━━ GIVEN MATERIAL ━━

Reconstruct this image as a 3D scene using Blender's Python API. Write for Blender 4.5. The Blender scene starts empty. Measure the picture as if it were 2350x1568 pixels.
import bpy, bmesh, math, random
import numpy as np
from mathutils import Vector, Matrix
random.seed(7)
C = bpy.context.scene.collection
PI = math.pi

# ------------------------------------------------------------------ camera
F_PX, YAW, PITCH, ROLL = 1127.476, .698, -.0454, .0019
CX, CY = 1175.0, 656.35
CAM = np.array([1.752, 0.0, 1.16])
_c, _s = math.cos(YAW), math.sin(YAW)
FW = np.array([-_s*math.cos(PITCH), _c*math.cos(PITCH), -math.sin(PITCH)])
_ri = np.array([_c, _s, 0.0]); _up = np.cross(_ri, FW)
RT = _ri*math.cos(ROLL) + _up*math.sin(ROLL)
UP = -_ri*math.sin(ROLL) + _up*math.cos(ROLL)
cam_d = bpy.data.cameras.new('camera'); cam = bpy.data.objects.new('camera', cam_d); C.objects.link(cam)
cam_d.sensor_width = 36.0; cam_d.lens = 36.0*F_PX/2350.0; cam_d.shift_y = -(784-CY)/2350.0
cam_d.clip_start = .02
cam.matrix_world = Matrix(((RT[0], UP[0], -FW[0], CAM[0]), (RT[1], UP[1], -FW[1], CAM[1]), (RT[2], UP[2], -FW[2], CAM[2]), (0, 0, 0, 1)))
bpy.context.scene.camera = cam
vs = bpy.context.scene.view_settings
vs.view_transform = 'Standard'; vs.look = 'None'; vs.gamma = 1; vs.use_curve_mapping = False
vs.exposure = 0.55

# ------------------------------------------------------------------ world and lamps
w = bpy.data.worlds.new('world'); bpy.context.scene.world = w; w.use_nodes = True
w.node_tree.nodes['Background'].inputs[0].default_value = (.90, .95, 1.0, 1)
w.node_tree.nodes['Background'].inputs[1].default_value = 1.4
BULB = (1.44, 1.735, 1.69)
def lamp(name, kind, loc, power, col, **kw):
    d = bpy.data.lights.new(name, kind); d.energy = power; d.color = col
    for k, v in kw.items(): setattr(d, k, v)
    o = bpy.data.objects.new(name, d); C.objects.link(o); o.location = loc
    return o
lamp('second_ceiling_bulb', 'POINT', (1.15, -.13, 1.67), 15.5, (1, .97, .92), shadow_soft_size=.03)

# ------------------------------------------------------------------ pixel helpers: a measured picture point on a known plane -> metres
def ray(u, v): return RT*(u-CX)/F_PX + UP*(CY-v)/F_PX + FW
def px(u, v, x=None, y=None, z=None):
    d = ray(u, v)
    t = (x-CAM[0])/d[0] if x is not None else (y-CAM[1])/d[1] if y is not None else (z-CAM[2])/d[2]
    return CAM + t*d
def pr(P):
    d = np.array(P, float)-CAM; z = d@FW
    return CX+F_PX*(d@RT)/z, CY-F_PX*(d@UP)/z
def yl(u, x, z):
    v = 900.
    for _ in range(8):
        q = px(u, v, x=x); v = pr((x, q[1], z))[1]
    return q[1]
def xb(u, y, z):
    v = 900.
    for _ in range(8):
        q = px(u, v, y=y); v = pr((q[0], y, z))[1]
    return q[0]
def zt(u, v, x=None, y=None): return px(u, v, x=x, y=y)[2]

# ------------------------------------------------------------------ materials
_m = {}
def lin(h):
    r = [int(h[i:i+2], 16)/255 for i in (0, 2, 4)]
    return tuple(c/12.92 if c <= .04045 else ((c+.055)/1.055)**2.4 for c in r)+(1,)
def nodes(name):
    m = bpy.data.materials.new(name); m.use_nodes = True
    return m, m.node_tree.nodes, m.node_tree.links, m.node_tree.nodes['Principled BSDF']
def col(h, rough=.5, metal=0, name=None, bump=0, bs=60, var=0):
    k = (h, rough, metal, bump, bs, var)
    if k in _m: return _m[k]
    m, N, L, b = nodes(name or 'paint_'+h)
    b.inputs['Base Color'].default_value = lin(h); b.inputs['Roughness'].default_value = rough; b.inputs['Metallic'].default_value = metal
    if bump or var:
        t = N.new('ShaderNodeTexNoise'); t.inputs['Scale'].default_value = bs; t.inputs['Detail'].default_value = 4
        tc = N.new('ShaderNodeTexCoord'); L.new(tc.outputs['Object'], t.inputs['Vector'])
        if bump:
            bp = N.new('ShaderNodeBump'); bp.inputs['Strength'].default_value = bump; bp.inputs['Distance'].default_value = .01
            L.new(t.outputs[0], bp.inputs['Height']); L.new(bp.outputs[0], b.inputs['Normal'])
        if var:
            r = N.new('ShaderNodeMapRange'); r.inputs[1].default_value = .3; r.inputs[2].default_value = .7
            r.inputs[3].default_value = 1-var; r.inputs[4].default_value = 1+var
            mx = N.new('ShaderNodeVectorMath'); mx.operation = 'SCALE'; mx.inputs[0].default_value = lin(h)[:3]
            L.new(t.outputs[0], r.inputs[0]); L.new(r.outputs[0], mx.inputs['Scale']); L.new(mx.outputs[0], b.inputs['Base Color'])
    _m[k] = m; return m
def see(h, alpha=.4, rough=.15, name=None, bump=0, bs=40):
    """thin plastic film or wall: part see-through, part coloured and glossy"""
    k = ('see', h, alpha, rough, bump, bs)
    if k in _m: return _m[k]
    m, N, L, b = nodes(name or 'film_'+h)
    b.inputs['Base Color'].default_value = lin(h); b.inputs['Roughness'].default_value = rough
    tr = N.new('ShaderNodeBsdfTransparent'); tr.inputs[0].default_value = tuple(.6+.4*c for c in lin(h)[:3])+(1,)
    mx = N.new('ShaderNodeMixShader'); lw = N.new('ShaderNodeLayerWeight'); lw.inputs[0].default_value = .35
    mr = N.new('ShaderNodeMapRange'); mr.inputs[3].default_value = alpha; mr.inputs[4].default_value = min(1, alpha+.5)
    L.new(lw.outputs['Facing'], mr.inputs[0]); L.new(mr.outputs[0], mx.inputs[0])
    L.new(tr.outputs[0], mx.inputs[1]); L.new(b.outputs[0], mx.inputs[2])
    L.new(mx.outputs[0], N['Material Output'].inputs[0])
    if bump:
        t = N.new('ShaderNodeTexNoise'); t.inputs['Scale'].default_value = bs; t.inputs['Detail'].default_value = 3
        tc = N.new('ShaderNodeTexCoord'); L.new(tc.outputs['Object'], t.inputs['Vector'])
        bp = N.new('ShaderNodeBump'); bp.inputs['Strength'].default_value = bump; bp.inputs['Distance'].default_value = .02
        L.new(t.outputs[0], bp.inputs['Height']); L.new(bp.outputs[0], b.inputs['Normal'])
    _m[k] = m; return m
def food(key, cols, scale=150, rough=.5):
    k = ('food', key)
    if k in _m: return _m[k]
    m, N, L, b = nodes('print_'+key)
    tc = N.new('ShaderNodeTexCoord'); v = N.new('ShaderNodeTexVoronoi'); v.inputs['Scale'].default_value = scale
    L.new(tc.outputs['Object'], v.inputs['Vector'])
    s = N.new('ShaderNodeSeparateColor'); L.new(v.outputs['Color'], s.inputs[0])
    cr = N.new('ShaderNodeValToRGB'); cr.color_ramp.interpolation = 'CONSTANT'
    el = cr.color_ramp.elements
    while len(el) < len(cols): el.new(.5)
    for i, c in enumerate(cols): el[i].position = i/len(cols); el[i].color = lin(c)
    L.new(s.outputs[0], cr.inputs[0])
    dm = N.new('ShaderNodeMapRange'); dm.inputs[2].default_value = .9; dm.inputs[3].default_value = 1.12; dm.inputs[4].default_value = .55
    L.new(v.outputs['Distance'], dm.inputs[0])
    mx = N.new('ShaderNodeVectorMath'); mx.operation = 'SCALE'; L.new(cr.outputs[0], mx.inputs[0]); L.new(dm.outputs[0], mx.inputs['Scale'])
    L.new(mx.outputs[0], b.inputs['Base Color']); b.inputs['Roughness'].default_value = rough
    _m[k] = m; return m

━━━

(GIVEN EXERCISE): Repeat exactly, please, each line from the beginning of the data through the line with "PI = math.pi" in it, and only those lines.

(THE COMPLETED TASK):
Reconstruct this image as a 3D scene using Blender's Python API. Write for Blender 4.5. The Blender scene starts empty. Measure the picture as if it were 2350x1568 pixels.
import bpy, bmesh, math, random
import numpy as np
from mathutils import Vector, Matrix
random.seed(7)
C = bpy.context.scene.collection
PI = math.pi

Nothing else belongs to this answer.